Goaltender Glenn Hall and forwards Johnny Bucyk, Alex Delvecchio, Red Kelly and Dave Keon were on hand Saturday. Goaltender Johnny Bower and forwards Ted Lindsay, Frank Mahovlich, Henri Richard and Milt Schmidt, unable to attend, were represented by family members.
Family also represented the 23 players no longer with us. The gathering was assembled in a ballroom framed by two huge screens featuring a magnificent slide show of all 33, every one a member of the Hockey Hall of Fame.
At the front of the room, polished to its usual high gloss and the evening's most-sought photo opportunity, was the Stanley Cup.
Hall, Bucyk, Delvecchio, Kelly and Keon had gathered for a private pre-dinner photo down the hall shortly after 7 p.m., and it was then that Keon, the legendary Toronto Maple Leafs center, dropped this delicious piece of trivia.
"All five of us were at one time property of the Detroit Red Wings," he said, pausing for effect. "But I was 12 at the time."

The career winnings of the evening's guest list are almost ridiculous.
Combined, the 33 won 140 Stanley Cup championships and were selected to NHL All-Star teams 209 times. Then there's the list of player trophies, 95 in all: Hart, 25; Vezina, 24; Lady Byng, 15; Art Ross, 13; Norris, 8; Calder, 6; Conn Smythe, 3; Masterton, 1.
But as you moved around the ballroom and sat with these great champions, the common thread was this: they saw their careers defined not by their trophy cases, but by the challenge of the chase, the unshakable friendships they made and the bonds they forged with teammates and opponents along the way.
"It's very exciting. I'm very honored, and surprised," said Bucyk, whose two Stanley Cup rings, won with the Boston Bruins in 1970 and 1972, sparkled on fingers that curved unnaturally this way and that from his 23 seasons in hockey's trenches. "We've had a lot of great players through the years and I've played with them and against them, so this is something special."
Delvecchio was one of the 100 players or family members who had taken a personal call from Commissioner Bettman telling him that he was on the list.

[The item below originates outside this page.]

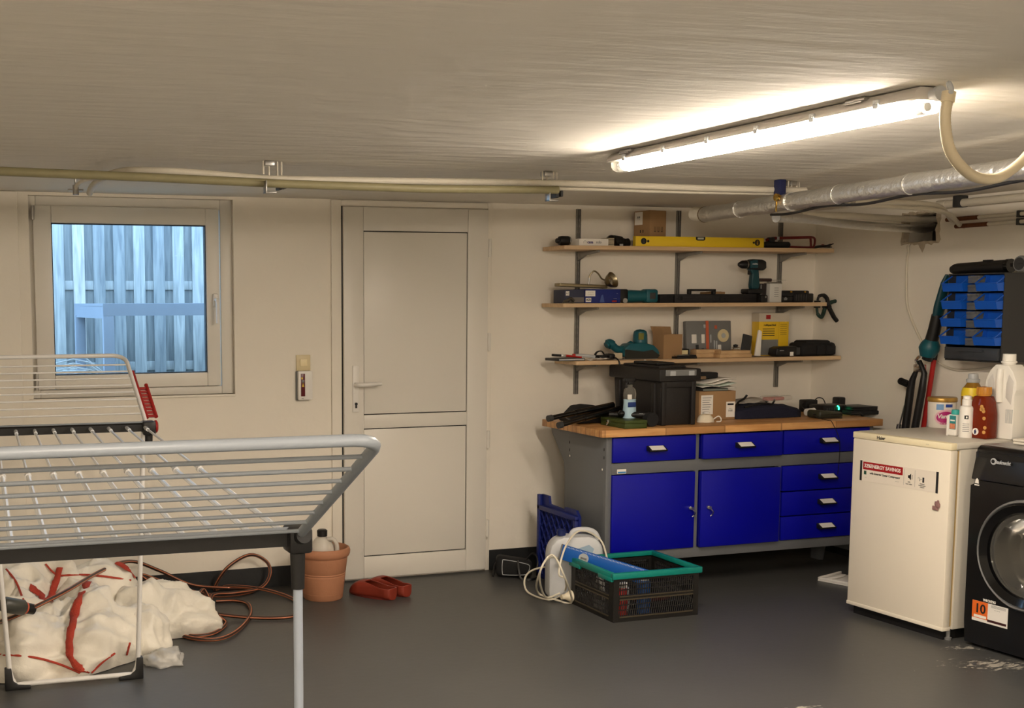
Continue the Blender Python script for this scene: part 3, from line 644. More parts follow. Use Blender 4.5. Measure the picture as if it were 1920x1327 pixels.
# round-holed front panel
cy_, cz_, R0 = -.285, .43, .222
bm = bmn(); n = 48; out = []; inn = []
def sq(a):
    c, s = math.cos(a), math.sin(a)
    ty = ((0-.001-cy_)/c if c > 1e-6 else (-WW+.001-cy_)/c if c < -1e-6 else 1e9); tz = ((WH-.147-cz_)/s if s > 1e-6 else (.015-cz_)/s if s < -1e-6 else 1e9)
    t = min(ty, tz); return (cy_+c*t, cz_+s*t)
for x in (0, .02):
    o_ = []; i_ = []
    for k in range(n):
        a = 2*PI*(k+.5)/n; y, z = sq(a); o_.append(bm.verts.new((x, y, z))); i_.append(bm.verts.new((x, cy_+R0*math.cos(a), cz_+R0*math.sin(a))))
    out.append(o_); inn.append(i_)
for k in range(n):
    j = (k+1) % n
    bm.faces.new((out[0][k], out[0][j], inn[0][j], inn[0][k])); bm.faces.new((inn[0][k], inn[0][j], inn[1][j], inn[1][k])); bm.faces.new((out[0][j], out[0][k], out[1][k], out[1][j]))
obj('front_panel', bm, M_WB, WM, recalc=True)
sbox('lid', (.06, -WW, WH-.028), (WD, 0, WH), mat('washer_lid_grey', (150, 146, 140), .35), WM, .006)
door = bmn(); lathe(door, [(.168, .0), (.175, -.018), (.205, -.03), (.222, -.012), (.225, .004), (.215, .01)], 48, (0, cy_, cz_), 'X', cap=False); DO = obj('door', door, M_BLACKG, WM)
bm = bmn(); lathe(bm, [(.214, -.02), (.217, -.0245), (.224, -.018), (.226, -.008), (.222, -.006), (.214, -.02)], 48, (0, cy_, cz_), 'X', cap=False); obj('door_ring', bm, mat('silver_ring', (190, 190, 190), .3, metal=.7), DO)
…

"It's unbelievable," Delvecchio said. "Mr. Bettman called me and mentioned it and I was flabbergasted. I didn't even realize it was him telling me this until two days later, when I mentioned it to my wife, Judy. It's a great honor and it's great to see these guys here tonight. It brings back a lot of memories.
"You look back and you realize that were all in there, pitching away, trying to be a hero or a star. Some nights you played real well, other nights you didn't. But if you had a bad game one night, the next night you'd get 'em back."
"Mr. Goalie," as Hall is nicknamed, sat transfixed by the historic images that flashed onto the screens one after another.

"There's Max Bentley," he marveled. "And Eddie Shore …
"It's tremendously complimentary being on this list, and it's a great feeling to sit here with people I played with and against. I come from Saskatchewan and I met the Canadiens' Elmer Lach, a wonderful man from Nokomis, long, long after he had retired. Tonight I met Elmer's stepdaughter, Denise. To meet these relatives; what a great gathering, what a great job the League has done. To be included is something special."
For Keon, this is the latest in a string of honors that has come his way. It began with three in as many days in October: the unveiling of his statue on Maple Leafs Legends Row at Air Canada Centre, then being voted the top Maple Leafs player of all time on a list of 100, and finally having his No. 14 retired by the franchise and hung from the arena rafters.
Now he joins a list of the greatest players in NHL history.
"I haven't really put it all in perspective," Keon said. "But I know it's been kind of overwhelming, the three days in October, and now this weekend and what will happen at the end of January (at the All-Star gala). I will have had four terrific months to think back and enjoy.
"I believe I played with or against most of the great players of the 1950s, '60s, '70s and '80s. To be included in this group is a great honor."
The stately Kelly, at 89 the oldest in the hall, sat nearby. He was also quietly ecstatic about the evening and his place in it.
"I think it's fantastic, really, just to be part of it somewhere," he said. "I played with and against a lot of great players in my career. I think that some of those players are overlooked today because people maybe never saw them play. But they were great, in a six-team league. I know how good of hockey players they were.
"Being one of the 100, that's something you could never dream of. Your dream as a kid was to play in the NHL and once you got there, it was to win a Stanley Cup."
Maybe 10 feet in front of Kelly sat hockey's Holy Grail; had he gone to look, he'd have found his name engraved on it eight times. That's the most won by anyone who never played for the Canadiens.
"I guess that is my record," Kelly said.
And then, with a grin: "So at least I know those were eight Stanley Cups the Montreal team didn't get."